Please copy out exactly, and only, the lines between the line with "Build this scene" and the line with "FIELD_L, FIELD_R = K0", both included. Pictures are to be omitted.
>> START
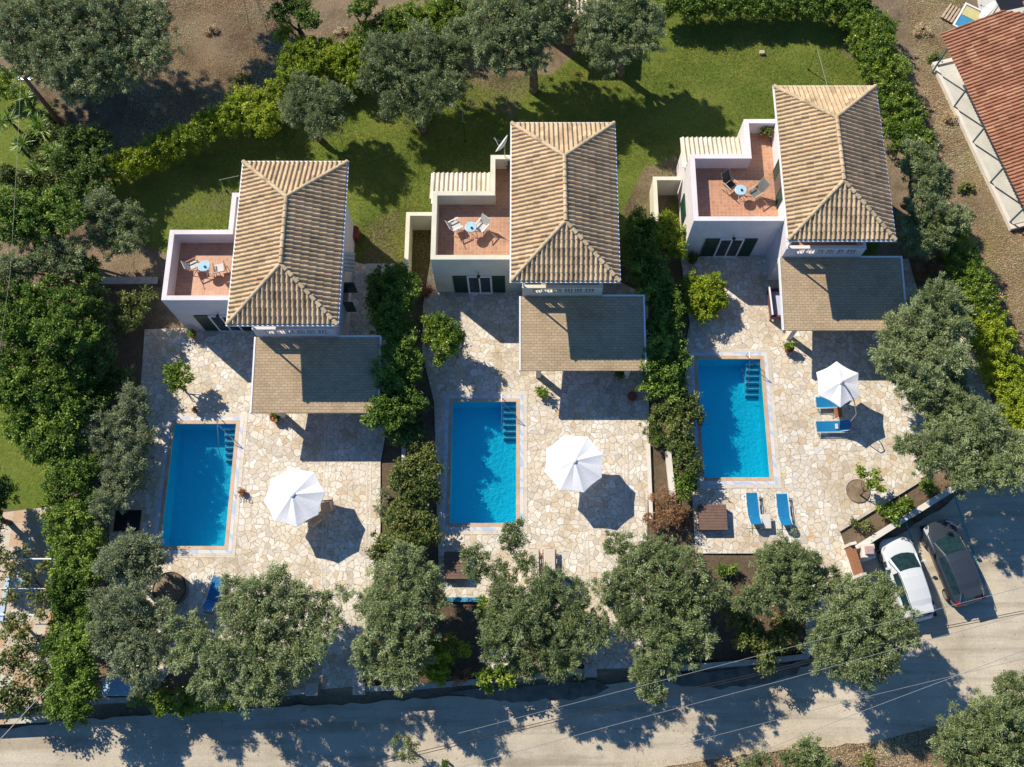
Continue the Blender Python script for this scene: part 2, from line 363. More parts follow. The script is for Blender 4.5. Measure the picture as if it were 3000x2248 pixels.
def dup(root, loc, rz, label=None, group=None):
    r = root.copy(); COL.objects.link(r); r.location = loc; r.rotation_euler = (0, 0, rz)
    if label: r['label'] = label
    if group: r['group'] = group
    def rec(a, b):
        for ch in [o for o in bpy.data.objects if o.parent == a]:
            c = ch.copy(); COL.objects.link(c); c.parent = b; rec(ch, c)
    rec(root, r)
    return r
def sheet(name, poly, z, mat, holes=(), kind='structure', label=None):
    bm = bmesh.new(); edges = []
    for loop in [poly] + list(holes):
        vs = [bm.verts.new((p[0], p[1], z)) for p in loop]
        for i in range(len(vs)): edges.append(bm.edges.new((vs[i], vs[(i + 1) % len(vs)])))
    bmesh.ops.triangle_fill(bm, use_beauty=True, use_dissolve=False, edges=edges)
    bmesh.ops.recalc_face_normals(bm, faces=bm.faces)
    for f in bm.faces:
        if f.normal.z < 0: f.normal_flip()
    me = bpy.data.meshes.new(name); bm.to_mesh(me); bm.free()
    o = link(name, me, mat)
    return tag(o, label, None, None, kind)
def OV(pts, z=0.0): return [P(x, y, z).xy[:] for x, y in pts]
def inpoly(X, Y, poly):
    r = np.zeros(X.shape, bool); n = len(poly)
    for i in range(n):
        x0, y0 = poly[i]; x1, y1 = poly[(i + 1) % n]
        if y0 == y1: continue
        c = ((y0 > Y) != (y1 > Y)) & (X < (x1 - x0) * (Y - y0) / (y1 - y0) + x0)
        r ^= c
    return r

# ------------------------------------------------------------------ the ground
ROADZ = -0.85
front = OV([(-900, 1560), (-60, 1540), (215, 1515), (560, 1506), (680, 1492), (770, 1488), (900, 1484), (1120, 1466), (1280, 1450), (1400, 1448), (1500, 1441), (1640, 1430), (1735, 1419), (1800, 1330), (1850, 1262), (1830, 1200), (1905, 1150), (2070, 1048), (2300, 905), (3200, 380)])
slab = front + [(200, 300), (-200, 300), (-200, front[0][1])]
O1, O2, O3 = (-13.52, 17.05), (0.0, 19.3), (13.6, 21.5)
POOLS = [(-18.38, -15.08, 7.45, 13.92), (-3.72, -0.30, 8.62, 15.14), (9.42, 12.86, 11.0, 17.55)]
def build_ground():
    xs = np.concatenate([[-900, -400, -200, -120, -80, -60, -48, -40, -36], np.arange(-34, 34.01, .2), [36, 40, 48, 60, 80, 120, 200, 400, 900]])
    ys = np.concatenate([[-900, -400, -200, -100, -60, -40, -25, -15, -9], np.arange(-6, 44.01, .2), [46, 50, 58, 70, 90, 120, 200, 400, 900]])
    X, Y = np.meshgrid(xs, ys); nx, ny = len(xs), len(ys)
    Z = np.where(inpoly(X, Y, slab), 0.0, ROADZ)
    Z = np.where(Y > 290, 0, Z)
    und = .04 * np.sin(X * .7 + 1.3 * np.sin(Y * .45)) * np.sin(Y * .6 + .8)
    near = (np.abs(X) < 33) & (Y > -5) & (Y < 43)
    Z += np.where(near, und - .05, -.05)
    for (a, b, c, d) in POOLS:
        Z = np.where((X > a - .35) & (X < b + .35) & (Y > c - .35) & (Y < d + .35), -2.2, Z)
    # grass / soil masks as colour zones of the ground itself
    G = np.zeros(X.shape); S = np.zeros(X.shape)
    def put(A, pts, v): A[inpoly(X, Y, OV(pts))] = v
    put(G, [(230, 500), (225, 400), (290, 365), (440, 290), (590, 210), (760, 150), (900, 165), (1050, 175), (1190, 160), (1430, -40), (1850, -40), (1885, 300), (1900, 560), (1380, 560), (1340, 580), (950, 600), (700, 600), (400, 560)], .95)
    put(G, [(-300, 120), (60, 150), (120, 300), (150, 420), (-300, 440)], .8)
    put(G, [(-300, 860), (40, 870), (110, 960), (120, 1100), (-300, 1120)], .95)
    put(G, [(790, 490), (860, 440), (885, 560), (880, 620), (770, 620)], .52)
    put(G, [(1020, 170), (1180, 150), (1110, 260), (1000, 230)], .5)
    put(G, [(1340, 470), (1390, 360), (1470, 330), (1500, 400), (1420, 470)], .25)
    put(G, [(330, 430), (520, 400), (500, 480), (350, 490)], .62)
    put(G, [(1800, 90), (1870, 90), (1880, 150), (1830, 130)], .45)
    put(G, [(1930, -20), (2080, -20), (2110, 150), (2180, 400), (2260, 700), (2212, 800), (2120, 560), (2040, 330)], .38)
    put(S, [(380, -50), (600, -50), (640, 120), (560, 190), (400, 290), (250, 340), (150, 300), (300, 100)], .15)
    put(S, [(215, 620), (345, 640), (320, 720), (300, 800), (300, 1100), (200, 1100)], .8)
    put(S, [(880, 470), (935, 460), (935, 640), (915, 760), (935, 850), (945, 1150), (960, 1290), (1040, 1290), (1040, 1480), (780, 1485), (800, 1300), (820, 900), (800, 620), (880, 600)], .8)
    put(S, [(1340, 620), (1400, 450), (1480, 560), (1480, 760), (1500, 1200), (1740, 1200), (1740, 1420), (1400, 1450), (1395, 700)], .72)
    put(S, [(1960, 560), (2100, 740), (1990, 850), (1960, 700)], .75)
    put(S, [(1810, 1140), (1990, 1030), (2080, 1040), (1830, 1190)], .45)
    for A in (G, S):   # soften the zone edges
        for _ in range(2):
            B = A.copy(); B[1:-1, 1:-1] = (A[:-2, 1:-1] + A[2:, 1:-1] + A[1:-1, :-2] + A[1:-1, 2:] + 2 * A[1:-1, 1:-1]) / 6; A[:] = B
    V = np.stack([X, Y, Z], -1).reshape(-1, 3)
    i = np.arange(nx * ny).reshape(ny, nx)
    Q = np.stack([i[:-1, :-1], i[:-1, 1:], i[1:, 1:], i[1:, :-1]], -1).reshape(-1, 4)
    me = fast_mesh('ground', V, Q)
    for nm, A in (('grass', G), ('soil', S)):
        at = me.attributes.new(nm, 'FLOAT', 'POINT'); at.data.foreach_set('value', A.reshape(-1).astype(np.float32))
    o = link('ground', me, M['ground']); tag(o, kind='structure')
def fast_mesh(name, V, Q):
    me = bpy.data.meshes.new(name); k = Q.shape[1]
    me.vertices.add(len(V)); me.vertices.foreach_set('co', np.ascontiguousarray(V, np.float32).reshape(-1))
    me.loops.add(Q.size); me.loops.foreach_set('vertex_index', np.ascontiguousarray(Q, np.int32).reshape(-1))
    me.polygons.add(len(Q)); me.polygons.foreach_set('loop_start', np.arange(0, Q.size, k, dtype=np.int32))
    me.update(calc_edges=True); return me
build_ground()

def fray(pts, step=.5, amp=.12, seed=1):
    r = random.Random(seed); out = []
    for (x0, y0), (x1, y1) in zip(pts, pts[1:] + pts[:1]):
        n = max(1, int(min(400, math.hypot(x1 - x0, y1 - y0) / step)))
        for k in range(n):
            f = k / n; out.append((x0 + (x1 - x0) * f + r.gauss(0, amp), y0 + (y1 - y0) * f + r.gauss(0, amp)))
    return out
# road and parking bay
road = OV([(-900, 1640), (0, 1575), (200, 1552), (560, 1530), (760, 1520), (1120, 1495), (1300, 1478), (1500, 1462), (1745, 1438), (1815, 1345), (1872, 1268), (1852, 1215), (2078, 1068), (2310, 922), (3400, 1100), (3400, 1180), (2400, 1440), (2212, 1500), (2060, 1560), (1900, 1600), (1600, 1632), (1200, 1690), (900, 1720), (400, 1760), (-900, 1830)], ROADZ)
sheet('road', fray(road, .5, .035, 5), ROADZ + .012, M['road'])
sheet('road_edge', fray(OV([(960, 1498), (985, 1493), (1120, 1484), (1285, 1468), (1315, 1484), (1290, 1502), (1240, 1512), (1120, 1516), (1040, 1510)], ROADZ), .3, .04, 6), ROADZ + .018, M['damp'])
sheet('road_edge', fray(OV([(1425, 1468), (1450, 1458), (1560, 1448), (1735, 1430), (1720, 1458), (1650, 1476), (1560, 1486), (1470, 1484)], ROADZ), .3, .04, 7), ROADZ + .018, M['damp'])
# patios
pat1 = [(313, 712), (545, 706), (560, 640), (735, 640), (735, 560), (790, 572), (800, 700), (845, 712), (840, 900), (822, 1000), (822, 1180), (800, 1300), (782, 1482), (690, 1489), (560, 1500), (400, 1420), (345, 1478), (235, 1480), (236, 1100), (300, 900)]
pat2 = [(930, 560), (1120, 560), (1128, 640), (1340, 610), (1400, 640), (1402, 900), (1398, 1150), (1394, 1200), (1388, 1442), (1285, 1446), (1150, 1390), (1048, 1292), (950, 1292), (945, 1150), (938, 870), (912, 760), (914, 660)]
pat3 = [(1465, 520), (1660, 520), (1700, 640), (1900, 560), (1962, 560), (1985, 640), (2095, 740), (2155, 900), (2070, 1000), (1985, 1035), (1812, 1142), (1828, 1190), (1846, 1262), (1798, 1326), (1742, 1410), (1738, 1300), (1752, 1196), (1502, 1196), (1494, 1050), (1482, 870), (1478, 760), (1490, 700)]
def rect(a, b, c, d, e=0.0): return [(a - e, c - e), (b + e, c - e), (b + e, d + e), (a - e, d + e)]
for pts, pl in ((pat1, 0), (pat2, 1), (pat3, 2)):
    sheet('patio', OV(pts), .03, M['paving'], holes=[rect(*POOLS[pl], e=.15)])
sheet('patio', OV([(-300, 1130), (0, 1108), (116, 1094), (122, 1200), (110, 1560), (-300, 1580)]), .02, M['neighbour_tile'])
sheet('path', OV([(735, 575), (800, 572), (806, 700), (748, 700)]), .036, M['paving'])
# straight paving bands across the patios
bands = MB()
for pts in ([(959, 1190), (945, 1860)], [(1085, 1190), (1072, 1900)], [(1832, 1180), (1836, 1600)], [(1709, 1180), (1724, 1900)]):
    for dx in (-.09, .09):
        a = nat(*pts[0]); b = nat(*pts[1]); d = (b - a).normalized(); nrm = Vector((-d.y, d.x, 0)) * .035; off = Vector((dx, 0, 0))
        q = [a + off - nrm, b + off - nrm, b + off + nrm, a + off + nrm]
        bands.prism([(p.x, p.y) for p in q], .02, .038)
tag(bands.build('patio', M['border_tile']), kind='structure')

# ------------------------------------------------------------------ walls
def wall_line(name, pts, th, z0, z1, mat, label, cat='wall', capmat=None, cap=.06, group=None):
    pts = [Vector((p[0], p[1])) for p in pts]; n = len(pts); L = []; R = []
    for i in range(n):
        d0 = (pts[i] - pts[i - 1]).normalized() if i else (pts[1] - pts[0]).normalized()
        d1 = (pts[i + 1] - pts[i]).normalized() if i < n - 1 else d0
        t = (d0 + d1).normalized(); nn = Vector((-t.y, t.x)); k = 1 / max(.4, nn.dot(Vector((-d0.y, d0.x))))
        L.append((nn * k, pts[i]))
    def strip(half, za, zb, jit=0):
        mb = MB(); vs = []
        for nn, p in L:
            for s_ in (1, -1):
                q = p + nn * half * s_
                vs += [(q.x, q.y, za), (q.x, q.y, zb)]
        fs = []
        for i in range(n - 1):
            a = 4 * i; b = a + 4
            fs += [(a, a + 1, b + 1, b), (a + 2, b + 2, b + 3, a + 3), (a + 1, a + 3, b + 3, b + 1), (a, b, b + 2, a + 2)]
        fs += [(0, 2, 3, 1), (4 * n - 4, 4 * n - 3, 4 * n - 1, 4 * n - 2)]
        return mb.add(vs, fs)
    base = Vector((pts[0].x, pts[0].y, z0))
    def shift(mb): mb.v = [(x - base.x, y - base.y, z - base.z) for x, y, z in mb.v]; return mb
    t = thing(name, base, label, cat, group)
    shift(strip(th / 2, z0, z1 - cap)).build('wall_face', mat, t)
    shift(strip(th / 2 + .03, z1 - cap, z1)).build('coping', capmat or M['stone'], t)
    return t
def seg(pts, z=0): return OV(pts, z)
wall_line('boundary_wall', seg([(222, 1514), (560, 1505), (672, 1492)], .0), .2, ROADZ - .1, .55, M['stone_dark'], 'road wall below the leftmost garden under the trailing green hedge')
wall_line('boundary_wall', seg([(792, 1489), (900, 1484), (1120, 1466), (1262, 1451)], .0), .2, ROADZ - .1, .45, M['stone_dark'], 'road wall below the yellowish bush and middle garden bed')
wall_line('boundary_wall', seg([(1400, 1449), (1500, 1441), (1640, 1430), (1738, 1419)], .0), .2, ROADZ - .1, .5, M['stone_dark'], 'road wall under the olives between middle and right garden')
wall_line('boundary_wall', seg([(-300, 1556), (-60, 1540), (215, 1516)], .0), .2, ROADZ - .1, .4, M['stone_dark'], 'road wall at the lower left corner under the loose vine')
wall_line('retaining_wall', seg([(1832, 1196), (1905, 1150), (2070, 1048), (2300, 905), (2500, 785)], .0), .24, ROADZ - .1, .35, M['white_wall'], 'white topped retaining wall along the parking bay beside the cars', capmat=M['white_wall'])
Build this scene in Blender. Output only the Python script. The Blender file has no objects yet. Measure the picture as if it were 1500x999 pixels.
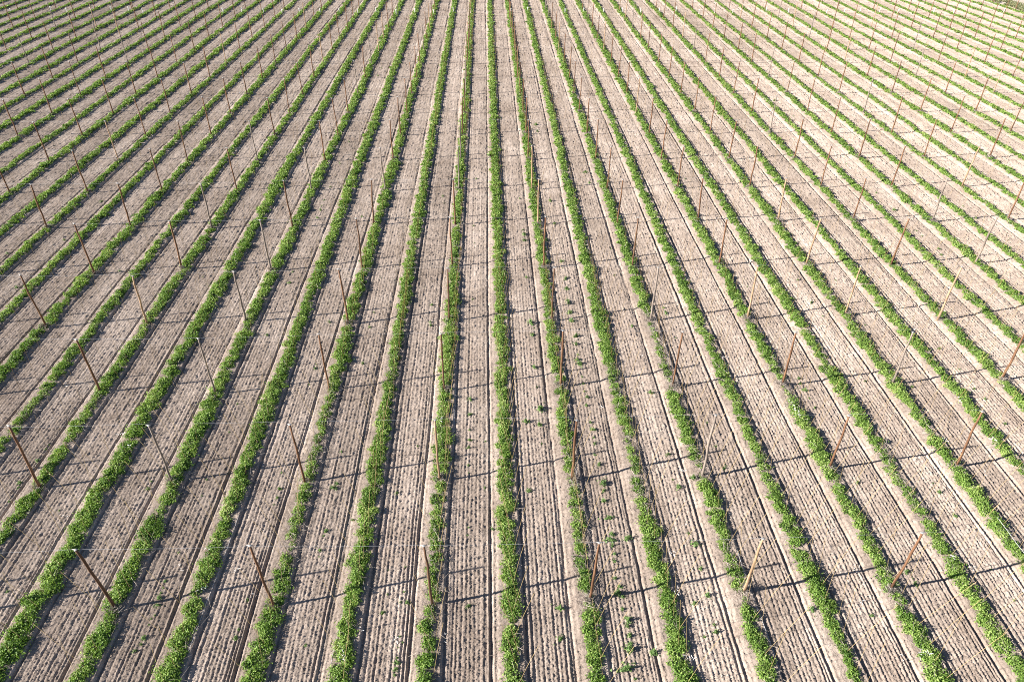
import bpy, math
import numpy as np
from mathutils import Vector, Matrix

rng = np.random.default_rng(7)
scene = bpy.context.scene
COL = scene.collection

# ------------------------------------------------------------------ survey of the place (metres)
CAM_H = 35.0
CAM_X, CAM_Y = -5.1926, -23.3846
PITCH, YAW, ROLL, FPX = 0.6284, 0.03677, 0.0084, 1035.29
SX, SY, POLE_H = 8.70415, 9.21865, 5.18          # pole grid
ROW = SX / 2                                     # hop rows, every second one carries poles
MID = -1                                         # the row up the middle of the view
K0, K1 = -28, 28                                 # first and last row of the field
Y_FAR = 186.0
FIELD_L, FIELD_R = K0 * ROW - 1.9, K1 * ROW + 1.9

cp, sp, cy_, sy_ = math.cos(PITCH), math.sin(PITCH), math.cos(YAW), math.sin(YAW)
cr, sr = math.cos(ROLL), math.sin(ROLL)
def ground_point(px, py, z=0.0):
    """where a line of sight of the survey photograph meets the height z"""
    u, v = (px - 750) / FPX, (py - 499.5) / FPX
    u, v = cr * u + sr * v, -sr * u + cr * v
    yf, zz = cp - v * sp, -sp - v * cp
    dx, dy = cy_ * u + sy_ * yf, -sy_ * u + cy_ * yf
    t = (z - CAM_H) / zz
    return CAM_X + t * dx, CAM_Y + t * dy
def seen(x, y, z=0.0, m=0):
    """is a place inside the photographed area (margin m in survey pixels)"""
    x, y = np.asarray(x, float) - CAM_X, np.asarray(y, float) - CAM_Y
    z = z - CAM_H
    a, b = cy_ * x - sy_ * y, sy_ * x + cy_ * y
    d, up = b * cp - z * sp, b * sp + z * cp
    d = np.maximum(d, 1e-3)
    u, v = a / d, -up / d
    u, v = cr * u - sr * v, sr * u + cr * v
    X, Y = 750 + FPX * u, 499.5 + FPX * v
    return (X > -m) & (X < 1500 + m) & (Y > -m) & (Y < 999 + m)

# ------------------------------------------------------------------ words for the labels
ORD = ('zeroth first second third fourth fifth sixth seventh eighth ninth tenth eleventh twelfth thirteenth fourteenth fifteenth '
       'sixteenth seventeenth eighteenth nineteenth twentieth').split()
TENS = {20: 'twenty', 30: 'thirty', 40: 'forty', 50: 'fifty', 60: 'sixty', 70: 'seventy', 80: 'eighty', 90: 'ninety'}
def nth(n):
    if n <= 20: return ORD[n]
    t = n // 10 * 10
    return TENS[t][:-1] + 'ieth' if n == t else TENS[t] + '-' + ORD[n - t]
def row_words(k):
    if k == MID: return 'middle row'
    n = abs(k - MID)
    return f"{nth(n)} row {'right' if k > MID else 'left'} of centre"
def tag(o, label=None, cat=None, group=None, kind=None):
    if label: o['label'] = label
    if cat: o['category'] = cat
    if group: o['group'] = group
    if kind: o['kind'] = kind
    return o
def link(name, mesh, mat=None, parent=None):
    o = bpy.data.objects.new(name, mesh)
    COL.objects.link(o)
    if mat is not None and mesh is not None and not mesh.materials: mesh.materials.append(mat)
    if parent is not None: o.parent = parent
    return o

# ------------------------------------------------------------------ fast mesh making
def mesh_np(name, V, F, smooth=False, attr=None):
    """V (n,3), F (m,3|4)"""
    me = bpy.data.meshes.new(name)
    n, m, q = len(V), len(F), F.shape[1]
    me.vertices.add(n); me.vertices.foreach_set('co', np.ascontiguousarray(V, np.float32).ravel())
    me.loops.add(m * q); me.loops.foreach_set('vertex_index', np.ascontiguousarray(F, np.int32).ravel())
    me.polygons.add(m)
    me.polygons.foreach_set('loop_start', np.arange(0, m * q, q, dtype=np.int32))
    me.polygons.foreach_set('loop_total', np.full(m, q, np.int32))
    me.polygons.foreach_set('use_smooth', np.full(m, smooth, bool))
    me.update(calc_edges=True)
    if attr is not None:
        for k, v in attr.items():
            a = me.attributes.new(k, 'FLOAT', 'FACE'); a.data.foreach_set('value', np.ascontiguousarray(v, np.float32))
    return me

def tube(points, radii, sides=8, cap=True):
    """polyline tube; returns V, list of faces"""
    P = [Vector(p) for p in points]; V, F = [], []
    for i, p in enumerate(P):
        t = (P[min(i + 1, len(P) - 1)] - P[max(i - 1, 0)]).normalized()
        a = t.cross(Vector((0, 1, 0)) if abs(t.y) < .9 else Vector((1, 0, 0))).normalized(); b = t.cross(a)
        for s in range(sides):
            w = 2 * math.pi * s / sides
            V.append(p + (a * math.cos(w) + b * math.sin(w)) * radii[i])
    for i in range(len(P) - 1):
        for s in range(sides):
            s2 = (s + 1) % sides
            F.append((i * sides + s, i * sides + s2, (i + 1) * sides + s2, (i + 1) * sides + s))
    if cap:
        F.append(tuple(range(sides))[::-1]); F.append(tuple(range((len(P) - 1) * sides, len(P) * sides)))
    return [tuple(v) for v in V], F
def mesh_py(name, V, F, smooth=True):
    me = bpy.data.meshes.new(name); me.from_pydata(V, [], F); me.update()
    if smooth:
        for p in me.polygons: p.use_smooth = len(p.vertices) == 4
    return me

# ------------------------------------------------------------------ materials
def new_mat(name):
    m = bpy.data.materials.new(name); m.use_nodes = True
    nt = m.node_tree; nt.nodes.clear()
    out = nt.nodes.new('ShaderNodeOutputMaterial')
    b = nt.nodes.new('ShaderNodeBsdfPrincipled'); nt.links.new(b.outputs[0], out.inputs[0])
    b.inputs['Specular IOR Level'].default_value = .2
    return m, nt, b, out
def N(nt, t, **kw):
    n = nt.nodes.new(t)
    for k, v in kw.items():
        if k in n.inputs: n.inputs[k].default_value = v
        else: setattr(n, k, v)
    return n
def ramp(nt, fac, stops):
    r = nt.nodes.new('ShaderNodeValToRGB'); e = r.color_ramp.elements
    e[0].position, e[0].color = stops[0][0], (*stops[0][1], 1)
    e[1].position, e[1].color = stops[-1][0], (*stops[-1][1], 1)
    for p, c in stops[1:-1]:
        x = e.new(p); x.color = (*c, 1)
    nt.links.new(fac, r.inputs[0]); return r.outputs[0]
def coords(nt, scale=(1, 1, 1)):
    tc = nt.nodes.new('ShaderNodeTexCoord'); mp = nt.nodes.new('ShaderNodeMapping'); mp.inputs['Scale'].default_value = scale
    nt.links.new(tc.outputs['Object'], mp.inputs[0]); return mp.outputs[0]
def mix(nt, fac, a, b, mode='MIX'):
    m = nt.nodes.new('ShaderNodeMix'); m.data_type = 'RGBA'; m.blend_type = mode
    for i, v in ((0, fac), (6, a), (7, b)):
        if hasattr(v, 'links'): nt.links.new(v, m.inputs[i])
        else: m.inputs[i].default_value = v if i == 0 else (*v, 1)
    return m.outputs[2]

def soil_material():
    m, nt, b, out = new_mat('dry_tilled_soil')
    co = coords(nt)
    n1 = N(nt, 'ShaderNodeTexNoise', Scale=.23, Detail=4.0, Roughness=.6); nt.links.new(co, n1.inputs['Vector'])
    n2 = N(nt, 'ShaderNodeTexNoise', Scale=5.5, Detail=3.0, Roughness=.7); nt.links.new(co, n2.inputs['Vector'])
    st = coords(nt, (1.9, .05, 1)); n3 = N(nt, 'ShaderNodeTexNoise', Scale=1.0, Detail=3.0, Roughness=.6); nt.links.new(st, n3.inputs['Vector'])
    base = ramp(nt, n1.outputs[0], [(.3, SOIL[0]), (.55, SOIL[1]), (.75, SOIL[2])])
    fine = ramp(nt, n2.outputs[0], [(.25, (.62, .60, .58)), (.5, (1, 1, 1)), (.75, (1.22, 1.22, 1.22))])
    c = mix(nt, 1.0, base, fine, 'MULTIPLY')
    streak = ramp(nt, n3.outputs[0], [(.3, (.84, .83, .82)), (.7, (1.12, 1.12, 1.13))])
    c = mix(nt, 1.0, c, streak, 'MULTIPLY')
    ln = coords(nt, (.23, .018, 1)); n5 = N(nt, 'ShaderNodeTexNoise', Scale=1.0, Detail=2.0, Roughness=.5); nt.links.new(ln, n5.inputs['Vector'])
    c = mix(nt, 1.0, c, ramp(nt, n5.outputs[0], [(.3, (.82, .81, .80)), (.7, (1.14, 1.14, 1.14))]), 'MULTIPLY')
    n6 = N(nt, 'ShaderNodeTexNoise', Scale=1.1, Detail=4.0, Roughness=.62); nt.links.new(co, n6.inputs['Vector'])
    c = mix(nt, 1.0, c, ramp(nt, n6.outputs[0], [(.3, (.87, .86, .85)), (.5, (1, 1, 1)), (.7, (1.1, 1.1, 1.1))]), 'MULTIPLY')
    # scattered pale stones and chopped straw
    vo = N(nt, 'ShaderNodeTexVoronoi', Scale=3.2); nt.links.new(co, vo.inputs['Vector'])
    sp_ = N(nt, 'ShaderNodeMath', operation='LESS_THAN'); sp_.inputs[1].default_value = .08; nt.links.new(vo.outputs['Distance'], sp_.inputs[0])
    sel = N(nt, 'ShaderNodeSeparateColor'); nt.links.new(vo.outputs['Color'], sel.inputs[0])
    lt = N(nt, 'ShaderNodeMath', operation='LESS_THAN'); lt.inputs[1].default_value = .09; nt.links.new(sel.outputs[0], lt.inputs[0])
    mu = N(nt, 'ShaderNodeMath', operation='MULTIPLY'); nt.links.new(sp_.outputs[0], mu.inputs[0]); nt.links.new(lt.outputs[0], mu.inputs[1])
    c = mix(nt, mu.outputs[0], c, (.62, .58, .53))
    nt.links.new(c, b.inputs['Base Color'])
    b.inputs['Roughness'].default_value = 1.0; b.inputs['Specular IOR Level'].default_value = 0.0
    b.inputs['Diffuse Roughness'].default_value = .6
    bp = N(nt, 'ShaderNodeBump', Strength=.7, Distance=.05)
    n4 = N(nt, 'ShaderNodeTexNoise', Scale=13.0, Detail=3.0, Roughness=.65); nt.links.new(co, n4.inputs['Vector'])
    nt.links.new(n4.outputs[0], bp.inputs['Height']); nt.links.new(bp.outputs[0], b.inputs['Normal'])
    return m
SOIL = [(.285, .233, .196), (.358, .300, .257), (.418, .358, .312)]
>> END
» THE RESPONSE
Build this scene in Blender. Output only the Python script. The Blender file has no objects yet. Measure the picture as if it were 1500x999 pixels.
import bpy, math
import numpy as np
from mathutils import Vector, Matrix

rng = np.random.default_rng(7)
scene = bpy.context.scene
COL = scene.collection

# ------------------------------------------------------------------ survey of the place (metres)
CAM_H = 35.0
CAM_X, CAM_Y = -5.1926, -23.3846
PITCH, YAW, ROLL, FPX = 0.6284, 0.03677, 0.0084, 1035.29
SX, SY, POLE_H = 8.70415, 9.21865, 5.18          # pole grid
ROW = SX / 2                                     # hop rows, every second one carries poles
MID = -1                                         # the row up the middle of the view
K0, K1 = -28, 28                                 # first and last row of the field
Y_FAR = 186.0
FIELD_L, FIELD_R = K0 * ROW - 1.9, K1 * ROW + 1.9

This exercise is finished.